▸ **Task objective**
Set down each entry from the block beneath, exactly as written.

▸ **Data in this exercise**
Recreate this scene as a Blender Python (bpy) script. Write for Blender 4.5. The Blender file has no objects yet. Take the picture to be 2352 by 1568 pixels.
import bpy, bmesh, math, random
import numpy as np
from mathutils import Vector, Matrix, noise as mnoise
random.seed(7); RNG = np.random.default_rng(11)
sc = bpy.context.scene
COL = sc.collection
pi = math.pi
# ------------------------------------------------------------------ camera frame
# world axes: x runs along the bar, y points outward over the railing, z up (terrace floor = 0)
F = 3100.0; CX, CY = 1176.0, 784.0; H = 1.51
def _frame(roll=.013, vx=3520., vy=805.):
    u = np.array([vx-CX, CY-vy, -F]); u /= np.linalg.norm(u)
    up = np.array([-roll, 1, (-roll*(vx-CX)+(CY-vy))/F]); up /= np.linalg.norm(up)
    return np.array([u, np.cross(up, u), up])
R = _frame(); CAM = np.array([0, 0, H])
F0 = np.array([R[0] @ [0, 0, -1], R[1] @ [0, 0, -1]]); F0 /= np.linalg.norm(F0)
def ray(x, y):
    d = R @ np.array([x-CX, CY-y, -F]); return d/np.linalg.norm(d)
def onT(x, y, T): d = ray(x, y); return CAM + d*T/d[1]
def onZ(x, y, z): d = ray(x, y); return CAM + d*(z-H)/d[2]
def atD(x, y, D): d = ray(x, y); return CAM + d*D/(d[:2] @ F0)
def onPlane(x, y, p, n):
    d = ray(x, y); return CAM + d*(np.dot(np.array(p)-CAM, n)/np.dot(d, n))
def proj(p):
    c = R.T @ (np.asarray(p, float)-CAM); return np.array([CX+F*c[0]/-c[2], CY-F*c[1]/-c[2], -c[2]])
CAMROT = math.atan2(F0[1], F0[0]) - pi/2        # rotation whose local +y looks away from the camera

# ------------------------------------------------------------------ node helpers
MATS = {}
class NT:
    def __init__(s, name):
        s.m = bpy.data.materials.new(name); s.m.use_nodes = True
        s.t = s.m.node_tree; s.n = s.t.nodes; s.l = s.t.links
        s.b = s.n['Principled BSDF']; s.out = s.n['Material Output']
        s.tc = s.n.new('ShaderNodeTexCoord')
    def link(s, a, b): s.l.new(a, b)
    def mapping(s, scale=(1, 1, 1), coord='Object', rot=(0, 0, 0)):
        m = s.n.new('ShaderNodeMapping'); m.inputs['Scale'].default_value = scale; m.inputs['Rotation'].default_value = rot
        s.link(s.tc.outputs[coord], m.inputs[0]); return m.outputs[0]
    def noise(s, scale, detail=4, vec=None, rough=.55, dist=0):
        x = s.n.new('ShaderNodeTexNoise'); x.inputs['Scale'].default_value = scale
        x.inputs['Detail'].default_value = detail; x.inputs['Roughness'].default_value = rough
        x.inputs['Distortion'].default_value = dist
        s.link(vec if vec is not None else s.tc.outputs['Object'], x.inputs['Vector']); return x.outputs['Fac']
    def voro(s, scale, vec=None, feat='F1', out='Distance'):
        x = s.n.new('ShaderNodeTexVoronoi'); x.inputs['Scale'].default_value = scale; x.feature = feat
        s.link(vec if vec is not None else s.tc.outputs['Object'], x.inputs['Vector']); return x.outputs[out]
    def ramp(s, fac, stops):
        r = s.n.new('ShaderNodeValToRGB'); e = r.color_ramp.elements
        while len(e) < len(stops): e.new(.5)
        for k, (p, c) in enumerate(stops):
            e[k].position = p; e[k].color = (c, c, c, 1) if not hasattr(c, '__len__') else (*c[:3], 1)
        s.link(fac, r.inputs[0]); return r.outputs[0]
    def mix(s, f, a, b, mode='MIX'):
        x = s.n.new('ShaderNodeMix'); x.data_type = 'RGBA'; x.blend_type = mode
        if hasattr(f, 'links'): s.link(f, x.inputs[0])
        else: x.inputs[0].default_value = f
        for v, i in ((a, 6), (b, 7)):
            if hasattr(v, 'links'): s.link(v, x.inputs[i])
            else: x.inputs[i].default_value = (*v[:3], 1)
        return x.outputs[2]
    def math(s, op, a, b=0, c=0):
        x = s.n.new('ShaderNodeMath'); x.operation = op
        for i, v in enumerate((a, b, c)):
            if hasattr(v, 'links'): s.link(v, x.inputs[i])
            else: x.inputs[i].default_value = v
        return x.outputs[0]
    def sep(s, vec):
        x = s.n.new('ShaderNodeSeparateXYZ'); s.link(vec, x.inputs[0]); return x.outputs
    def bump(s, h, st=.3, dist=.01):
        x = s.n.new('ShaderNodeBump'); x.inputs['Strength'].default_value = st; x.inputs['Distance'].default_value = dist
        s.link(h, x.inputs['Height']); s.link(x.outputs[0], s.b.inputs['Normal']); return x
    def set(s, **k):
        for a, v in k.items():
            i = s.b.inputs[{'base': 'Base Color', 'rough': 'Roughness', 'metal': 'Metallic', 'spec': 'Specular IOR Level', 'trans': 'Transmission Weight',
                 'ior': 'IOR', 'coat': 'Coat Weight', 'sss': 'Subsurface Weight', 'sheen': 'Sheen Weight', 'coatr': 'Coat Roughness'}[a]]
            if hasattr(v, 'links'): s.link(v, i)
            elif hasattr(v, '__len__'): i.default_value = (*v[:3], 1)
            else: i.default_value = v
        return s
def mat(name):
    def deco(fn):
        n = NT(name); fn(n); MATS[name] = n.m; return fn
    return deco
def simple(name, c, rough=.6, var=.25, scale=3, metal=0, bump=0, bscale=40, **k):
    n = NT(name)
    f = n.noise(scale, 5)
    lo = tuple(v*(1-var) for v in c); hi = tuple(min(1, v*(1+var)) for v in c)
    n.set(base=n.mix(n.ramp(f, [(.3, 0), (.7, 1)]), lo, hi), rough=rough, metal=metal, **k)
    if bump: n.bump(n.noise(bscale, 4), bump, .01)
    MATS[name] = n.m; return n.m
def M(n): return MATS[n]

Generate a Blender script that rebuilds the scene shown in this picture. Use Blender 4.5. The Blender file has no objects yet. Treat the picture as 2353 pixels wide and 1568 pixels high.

▸ **Problem solution**
Recreate this scene as a Blender Python (bpy) script. Write for Blender 4.5. The Blender file has no objects yet. Take the picture to be 2352 by 1568 pixels.
import bpy, bmesh, math, random
import numpy as np
from mathutils import Vector, Matrix, noise as mnoise
random.seed(7); RNG = np.random.default_rng(11)
sc = bpy.context.scene
COL = sc.collection
pi = math.pi
# ------------------------------------------------------------------ camera frame
# world axes: x runs along the bar, y points outward over the railing, z up (terrace floor = 0)
F = 3100.0; CX, CY = 1176.0, 784.0; H = 1.51
def _frame(roll=.013, vx=3520., vy=805.):
    u = np.array([vx-CX, CY-vy, -F]); u /= np.linalg.norm(u)
    up = np.array([-roll, 1, (-roll*(vx-CX)+(CY-vy))/F]); up /= np.linalg.norm(up)
    return np.array([u, np.cross(up, u), up])
R = _frame(); CAM = np.array([0, 0, H])
F0 = np.array([R[0] @ [0, 0, -1], R[1] @ [0, 0, -1]]); F0 /= np.linalg.norm(F0)
def ray(x, y):
    d = R @ np.array([x-CX, CY-y, -F]); return d/np.linalg.norm(d)
def onT(x, y, T): d = ray(x, y); return CAM + d*T/d[1]
def onZ(x, y, z): d = ray(x, y); return CAM + d*(z-H)/d[2]
def atD(x, y, D): d = ray(x, y); return CAM + d*D/(d[:2] @ F0)
def onPlane(x, y, p, n):
    d = ray(x, y); return CAM + d*(np.dot(np.array(p)-CAM, n)/np.dot(d, n))
def proj(p):
    c = R.T @ (np.asarray(p, float)-CAM); return np.array([CX+F*c[0]/-c[2], CY-F*c[1]/-c[2], -c[2]])
CAMROT = math.atan2(F0[1], F0[0]) - pi/2        # rotation whose local +y looks away from the camera

# ------------------------------------------------------------------ node helpers
MATS = {}
class NT:
    def __init__(s, name):
        s.m = bpy.data.materials.new(name); s.m.use_nodes = True
        s.t = s.m.node_tree; s.n = s.t.nodes; s.l = s.t.links
        s.b = s.n['Principled BSDF']; s.out = s.n['Material Output']
        s.tc = s.n.new('ShaderNodeTexCoord')
    def link(s, a, b): s.l.new(a, b)
    def mapping(s, scale=(1, 1, 1), coord='Object', rot=(0, 0, 0)):
        m = s.n.new('ShaderNodeMapping'); m.inputs['Scale'].default_value = scale; m.inputs['Rotation'].default_value = rot
        s.link(s.tc.outputs[coord], m.inputs[0]); return m.outputs[0]
    def noise(s, scale, detail=4, vec=None, rough=.55, dist=0):
        x = s.n.new('ShaderNodeTexNoise'); x.inputs['Scale'].default_value = scale
        x.inputs['Detail'].default_value = detail; x.inputs['Roughness'].default_value = rough
        x.inputs['Distortion'].default_value = dist
        s.link(vec if vec is not None else s.tc.outputs['Object'], x.inputs['Vector']); return x.outputs['Fac']
    def voro(s, scale, vec=None, feat='F1', out='Distance'):
        x = s.n.new('ShaderNodeTexVoronoi'); x.inputs['Scale'].default_value = scale; x.feature = feat
        s.link(vec if vec is not None else s.tc.outputs['Object'], x.inputs['Vector']); return x.outputs[out]
    def ramp(s, fac, stops):
        r = s.n.new('ShaderNodeValToRGB'); e = r.color_ramp.elements
        while len(e) < len(stops): e.new(.5)
        for k, (p, c) in enumerate(stops):
            e[k].position = p; e[k].color = (c, c, c, 1) if not hasattr(c, '__len__') else (*c[:3], 1)
        s.link(fac, r.inputs[0]); return r.outputs[0]
    def mix(s, f, a, b, mode='MIX'):
        x = s.n.new('ShaderNodeMix'); x.data_type = 'RGBA'; x.blend_type = mode
        if hasattr(f, 'links'): s.link(f, x.inputs[0])
        else: x.inputs[0].default_value = f
        for v, i in ((a, 6), (b, 7)):
            if hasattr(v, 'links'): s.link(v, x.inputs[i])
            else: x.inputs[i].default_value = (*v[:3], 1)
        return x.outputs[2]
    def math(s, op, a, b=0, c=0):
        x = s.n.new('ShaderNodeMath'); x.operation = op
        for i, v in enumerate((a, b, c)):
            if hasattr(v, 'links'): s.link(v, x.inputs[i])
            else: x.inputs[i].default_value = v
        return x.outputs[0]
    def sep(s, vec):
        x = s.n.new('ShaderNodeSeparateXYZ'); s.link(vec, x.inputs[0]); return x.outputs
    def bump(s, h, st=.3, dist=.01):
        x = s.n.new('ShaderNodeBump'); x.inputs['Strength'].default_value = st; x.inputs['Distance'].default_value = dist
        s.link(h, x.inputs['Height']); s.link(x.outputs[0], s.b.inputs['Normal']); return x
    def set(s, **k):
        for a, v in k.items():
            i = s.b.inputs[{'base': 'Base Color', 'rough': 'Roughness', 'metal': 'Metallic', 'spec': 'Specular IOR Level', 'trans': 'Transmission Weight',
                 'ior': 'IOR', 'coat': 'Coat Weight', 'sss': 'Subsurface Weight', 'sheen': 'Sheen Weight', 'coatr': 'Coat Roughness'}[a]]
            if hasattr(v, 'links'): s.link(v, i)
            elif hasattr(v, '__len__'): i.default_value = (*v[:3], 1)
            else: i.default_value = v
        return s
def mat(name):
    def deco(fn):
        n = NT(name); fn(n); MATS[name] = n.m; return fn
    return deco
def simple(name, c, rough=.6, var=.25, scale=3, metal=0, bump=0, bscale=40, **k):
    n = NT(name)
    f = n.noise(scale, 5)
    lo = tuple(v*(1-var) for v in c); hi = tuple(min(1, v*(1+var)) for v in c)
    n.set(base=n.mix(n.ramp(f, [(.3, 0), (.7, 1)]), lo, hi), rough=rough, metal=metal, **k)
    if bump: n.bump(n.noise(bscale, 4), bump, .01)
    MATS[name] = n.m; return n.m
def M(n): return MATS[n]

Generate a Blender script that rebuilds the scene shown in this picture. Use Blender 4.5. The Blender file has no objects yet. Treat the picture as 2353 pixels wide and 1568 pixels high.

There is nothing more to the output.